Пускай печатают все, кому что на ум ни взойдет. Кто себя в печати найдет обиженным, тому да дастся суд по форме. Я говорю не смехом. Слова не всегда суть деяния, размышления же не преступления. Се правила Наказа о новом уложении[163]. Но брань на словах и в печати всегда брань. В законе никого бранить не велено, и всякому свобода есть жаловаться. Но если кто про кого скажет правду, бранью ли то почитать, того в законе нет. Какой вред может быть, если книги в печати будут без клейма полицейского?[164] Не токмо не может быть вреда, но польза; польза от первого до последнего, от малого до великого, от царя до последнейшего гражданина.

Обыкновенные правила ценсуры суть: почеркивать, марать, не дозволять, драть, жечь все то, что противно естественной религии и откровению, все то, что противно правлению, всякая личность, противное благонравию, устройству и тишине общей. Рассмотрим сие подробно. Если безумец в мечтании своем не токмо в сердце, но громким гласом речет: «Несть Бога», в устах всех безумных раздается громкое и поспешное эхо: «Несть Бога, несть Бога». Но что ж из того? Эхо – звук; ударит в воздух, позыбнет его и исчезнет. На разуме редко оставит черту, и то слабую; на сердце же никогда. Бог всегда пребудет Бог, ощущаем и неверующим в него. Но если думаешь, что хулением Всевышний оскорбится, – урядник ли благочиния может быть за него истец? Всесильный звонящему в трещотку или биющему в набат доверия не даст. Возгнушается метатель грома и молнии, ему же все стихии повинуются, возгнушается колеблющий сердца из-за пределов вселенныя дать мстити за себя и самому царю, мечтающему быти его на земли преемником. Кто ж может быть судиею в обиде Отца предвечного? – Тот Его обижает, кто мнит, возможет судити о Его обиде. Тот даст ответ пред Ним.
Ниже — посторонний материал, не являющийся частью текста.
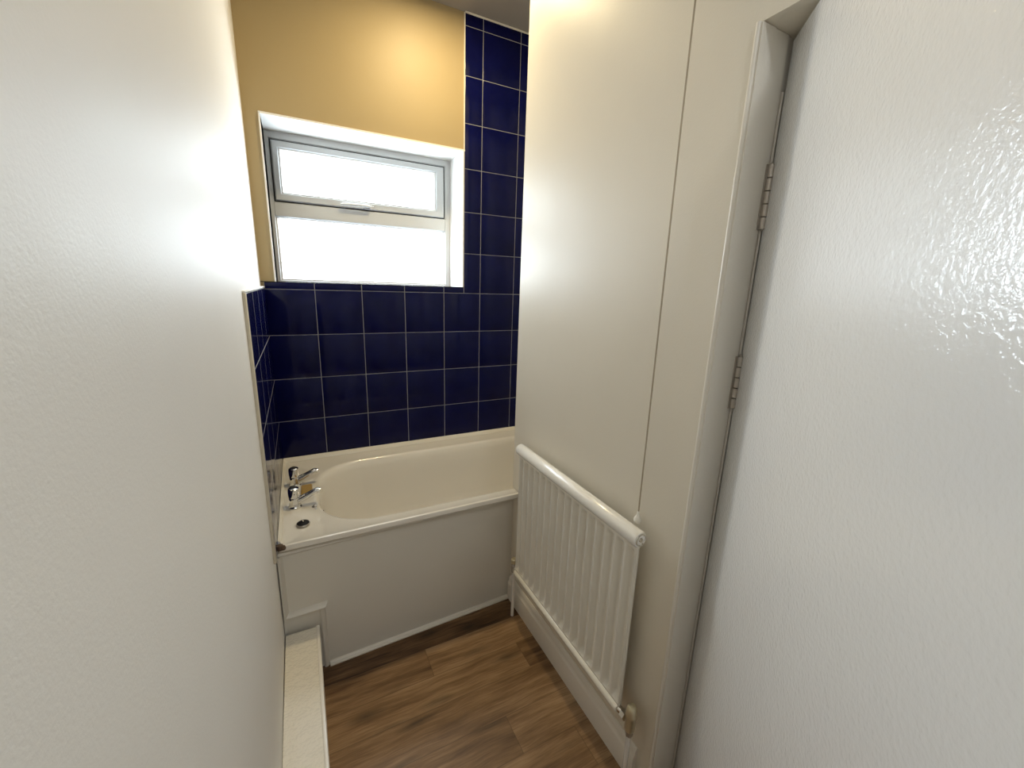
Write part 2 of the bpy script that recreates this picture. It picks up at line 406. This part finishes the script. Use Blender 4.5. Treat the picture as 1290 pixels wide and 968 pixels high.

Отступники откровенной религии более доселе в России делали вреда, нежели непризнаватели бытия Божия, афеисты. Таковых у нас мало; ибо мало у нас еще думают о метафизике. Афеист заблуждает в метафизике, а раскольник в трех пальцах. Раскольниками называем мы всех россиян, отступающих в чем-либо от общего учения греческия Церкви. Их в России много, и для того служение им дозволяется. Но для чего не дозволять всякому заблуждению быть явному? Явнее оно будет, скорее сокрушится. Гонения делали мучеников; жестокость была подпорою самого христианского закона. Действия расколов суть иногда вредны. Воспрети их. Проповедуются они примером. Уничтожь пример. От печатной книги раскольник не бросится в огонь, но от ухищренного примера. Запрещать дурачество есть то же, что его поощрять. Дай ему волю; всяк увидит, что глупо и что умно. Что запрещено, того и хочется. Мы все Евины дети.